Highway Discretionary Lane-change Decision and Control Using Model Predictive Control
Zishun Zheng, Yihan Wang, Yuan Lin
TL;DR
This work tackles discretionary highway lane-change under unpredictable traffic by proposing a two-stage framework that combines Nonlinear Model Predictive Control (NMPC) for lane decision with a dynamic bicycle model for control, while leveraging CS-LSTM-based trajectory prediction to forecast surrounding vehicles. The approach balances speed, safety, and lane-change benefits through a multi-objective cost and a threshold-based decision rule, and uses a CS-LSTM predictor on a 49×3 social grid to deliver accurate multi-vehicle forecasts over a horizon of 50 frames. Validation in SUMO shows improved average velocity and safer following distances when using CS-LSTM versus Frozen Time, indicating practical benefits for real-time highway automation. The work suggests further validation with higher-fidelity simulators like CARLA and vehicle-in-the-loop experiments to assess real-world applicability.
Abstract
To enable autonomous vehicles to perform discretionary lane change amidst the random traffic flow on highways, this paper introduces a decision-making and control method for vehicle lane change based on Model Predictive Control (MPC).

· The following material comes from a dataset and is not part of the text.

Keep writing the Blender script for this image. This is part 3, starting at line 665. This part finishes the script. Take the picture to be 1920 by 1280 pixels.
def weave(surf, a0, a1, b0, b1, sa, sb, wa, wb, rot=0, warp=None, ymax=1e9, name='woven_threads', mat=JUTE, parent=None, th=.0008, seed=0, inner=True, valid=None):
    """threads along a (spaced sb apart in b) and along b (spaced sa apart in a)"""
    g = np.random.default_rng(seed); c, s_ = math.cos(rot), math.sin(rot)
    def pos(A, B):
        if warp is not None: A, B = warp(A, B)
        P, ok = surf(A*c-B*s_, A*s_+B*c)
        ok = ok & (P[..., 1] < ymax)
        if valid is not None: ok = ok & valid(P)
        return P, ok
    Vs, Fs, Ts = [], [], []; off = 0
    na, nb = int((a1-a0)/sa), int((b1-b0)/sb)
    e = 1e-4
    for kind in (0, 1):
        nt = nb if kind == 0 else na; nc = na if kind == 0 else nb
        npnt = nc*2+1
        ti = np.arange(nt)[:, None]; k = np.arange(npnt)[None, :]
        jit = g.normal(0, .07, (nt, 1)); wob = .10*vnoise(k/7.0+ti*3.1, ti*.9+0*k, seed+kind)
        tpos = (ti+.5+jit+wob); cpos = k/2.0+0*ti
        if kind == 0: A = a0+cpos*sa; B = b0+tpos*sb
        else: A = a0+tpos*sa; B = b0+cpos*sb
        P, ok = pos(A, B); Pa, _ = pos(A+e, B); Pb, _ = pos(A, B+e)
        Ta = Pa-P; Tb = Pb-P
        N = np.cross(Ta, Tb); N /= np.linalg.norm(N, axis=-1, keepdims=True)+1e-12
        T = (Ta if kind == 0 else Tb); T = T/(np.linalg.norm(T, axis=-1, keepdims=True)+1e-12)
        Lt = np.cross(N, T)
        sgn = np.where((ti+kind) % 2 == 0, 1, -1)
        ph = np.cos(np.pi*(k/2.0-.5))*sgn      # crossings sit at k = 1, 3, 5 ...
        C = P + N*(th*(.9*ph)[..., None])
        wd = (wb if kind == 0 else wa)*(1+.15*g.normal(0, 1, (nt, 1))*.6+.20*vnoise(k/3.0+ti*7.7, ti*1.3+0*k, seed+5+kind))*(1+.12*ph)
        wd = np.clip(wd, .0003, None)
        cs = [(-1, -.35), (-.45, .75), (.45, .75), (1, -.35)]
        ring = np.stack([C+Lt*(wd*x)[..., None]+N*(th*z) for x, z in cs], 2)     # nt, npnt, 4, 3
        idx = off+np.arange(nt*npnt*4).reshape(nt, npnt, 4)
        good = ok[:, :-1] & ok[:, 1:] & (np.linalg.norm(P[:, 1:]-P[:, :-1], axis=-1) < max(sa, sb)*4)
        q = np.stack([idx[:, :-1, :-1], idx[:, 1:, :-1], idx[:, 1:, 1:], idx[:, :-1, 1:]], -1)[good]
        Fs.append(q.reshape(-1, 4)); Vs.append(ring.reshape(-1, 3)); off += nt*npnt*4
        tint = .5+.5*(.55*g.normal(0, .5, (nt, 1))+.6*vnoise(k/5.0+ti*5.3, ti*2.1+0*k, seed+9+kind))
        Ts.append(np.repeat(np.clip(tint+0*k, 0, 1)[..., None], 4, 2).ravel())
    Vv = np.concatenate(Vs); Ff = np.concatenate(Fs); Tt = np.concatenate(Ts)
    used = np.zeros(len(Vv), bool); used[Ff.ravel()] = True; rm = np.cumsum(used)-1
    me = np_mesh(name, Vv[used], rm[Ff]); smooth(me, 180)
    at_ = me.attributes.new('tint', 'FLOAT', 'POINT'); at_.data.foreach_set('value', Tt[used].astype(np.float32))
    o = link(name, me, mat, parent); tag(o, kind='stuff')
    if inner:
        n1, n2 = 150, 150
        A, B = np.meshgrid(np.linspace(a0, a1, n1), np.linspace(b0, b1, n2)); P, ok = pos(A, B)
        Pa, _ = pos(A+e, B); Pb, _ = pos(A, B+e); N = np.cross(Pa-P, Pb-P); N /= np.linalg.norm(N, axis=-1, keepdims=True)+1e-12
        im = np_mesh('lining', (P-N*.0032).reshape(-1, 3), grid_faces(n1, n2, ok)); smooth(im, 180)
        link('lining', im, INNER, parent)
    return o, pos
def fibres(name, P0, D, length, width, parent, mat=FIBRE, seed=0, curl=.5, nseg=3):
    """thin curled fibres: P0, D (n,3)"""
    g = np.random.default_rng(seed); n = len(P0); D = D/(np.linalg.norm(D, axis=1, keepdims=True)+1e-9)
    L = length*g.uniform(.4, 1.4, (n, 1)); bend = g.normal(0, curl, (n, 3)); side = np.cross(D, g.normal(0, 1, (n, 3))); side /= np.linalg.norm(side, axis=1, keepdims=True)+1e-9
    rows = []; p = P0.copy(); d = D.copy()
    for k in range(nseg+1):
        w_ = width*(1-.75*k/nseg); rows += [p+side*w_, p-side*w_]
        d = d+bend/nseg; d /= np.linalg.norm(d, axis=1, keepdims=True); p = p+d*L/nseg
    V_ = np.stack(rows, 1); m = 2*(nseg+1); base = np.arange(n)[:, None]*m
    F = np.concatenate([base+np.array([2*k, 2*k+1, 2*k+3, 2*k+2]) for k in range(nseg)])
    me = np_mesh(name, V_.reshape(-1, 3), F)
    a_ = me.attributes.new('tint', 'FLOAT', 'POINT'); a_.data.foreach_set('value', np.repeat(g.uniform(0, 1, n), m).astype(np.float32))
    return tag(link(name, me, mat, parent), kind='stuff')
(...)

This approach divides the driving control of vehicles on highways into two parts: lane-change decision and lane-change control, both of which are solved using the MPC method. In the lanechange decision module, the minimum driving costs for each lane are computed and compared by solving the MPC problem to make lane-change decisions. In the lane-change control module, a dynamic bicycle model is incorporated, and a multi-objective cost function is designed to obtain the optimal control inputs for the lane-change process. Additionally, A long-short term memory (LSTM) model is used to predict the trajectories of surrounding vehicles for both the MPC decision and control modules. The proposed lane-change decision and control method is simulated and validated in a driving simulator under random highway traffic conditions.